Friday, June 20, 2014

A Map of Time

"To her infinite mortification, Sophia had no internal clock," thinks 13-year-old Sophia Tims, the heroine of S.E. Grove's debut novel, The Glass Sentence. The author examines the nature of time and memory in terms that an 8- and 9-year-old can understand. Children know how chores seem to last forever, and a great hours-long neighborhood game of stickball flashes by. Sophia's way of coping may well inspire readers' own methods of time trekking.

Sophia finds her lack of internal clock mortifying because her uncle is the world's finest cartologist, able to make and read maps from all eras. Ever since the Great Disruption, time has settled differently in different parts of the world. Her parents (who disappeared 10 years ago on an expedition) also possess a keen sense of time. But for Sophia, hours can go by undetected, and she also has trouble gauging the time that's lapsed between events.

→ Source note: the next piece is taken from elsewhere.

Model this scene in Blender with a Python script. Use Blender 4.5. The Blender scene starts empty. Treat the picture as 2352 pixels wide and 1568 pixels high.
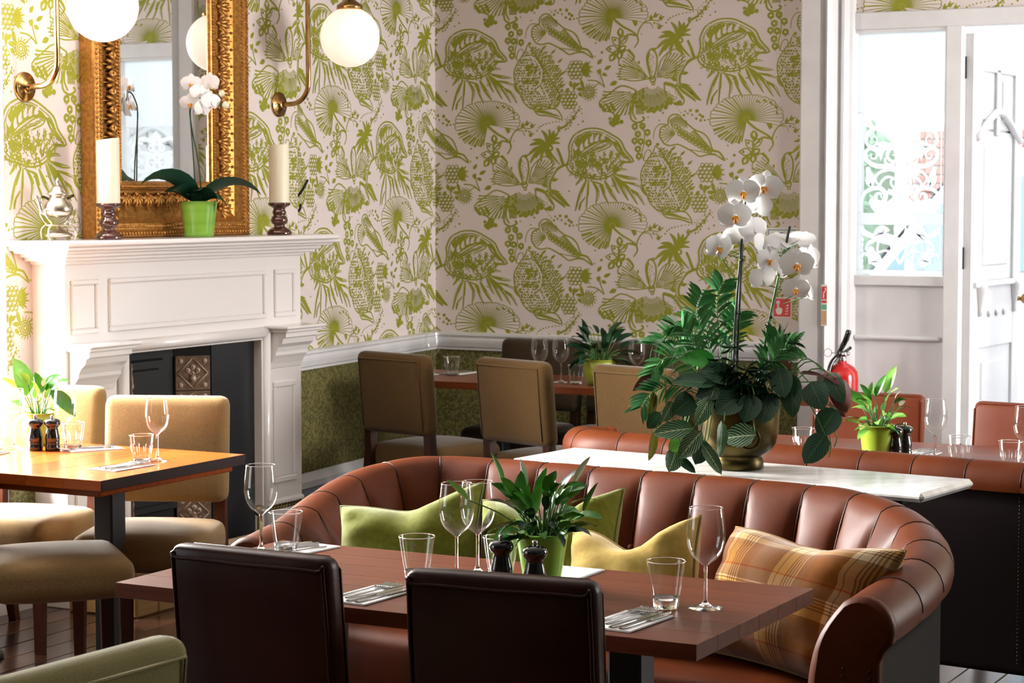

She copes by creating elaborate accordion-style calendars. She marks all of the important things that happen on that date. At a glance, she can see when something of significance to her occurred, and how much time has gone by since then.

Think of the applications for a child reader. What fun to browse a variety of calendars and for a child to experiment with the tracking method that works best for him or her. They can use the traditional month-at-a-glance calendar, a week-long track, or a daily calendar; tape them together vertically or horizontally; enlarge it on a photocopier or shrink it down. They can draw pictures on each day to indicate someone new they've met, a family reunion, a baby-sitting job or a work shift. It can be as simple or as sophisticated as they want it to be.

If they already use a journal, Sophia's tracking system might spark other ideas of what to include--drawings, collage, scraps of paper. Sophia's way of coping with her "mortification" is not so different from Chuck Close's 10-foot-long illustrated map of Lewis and Clark's expedition in Chuck Close: Face Book, his strategy for learning history in school. Readers may be inspired by Sophia to create a timeline of their own lives that (literally) unfolds, a map of time and events of significance chiefly to its maker.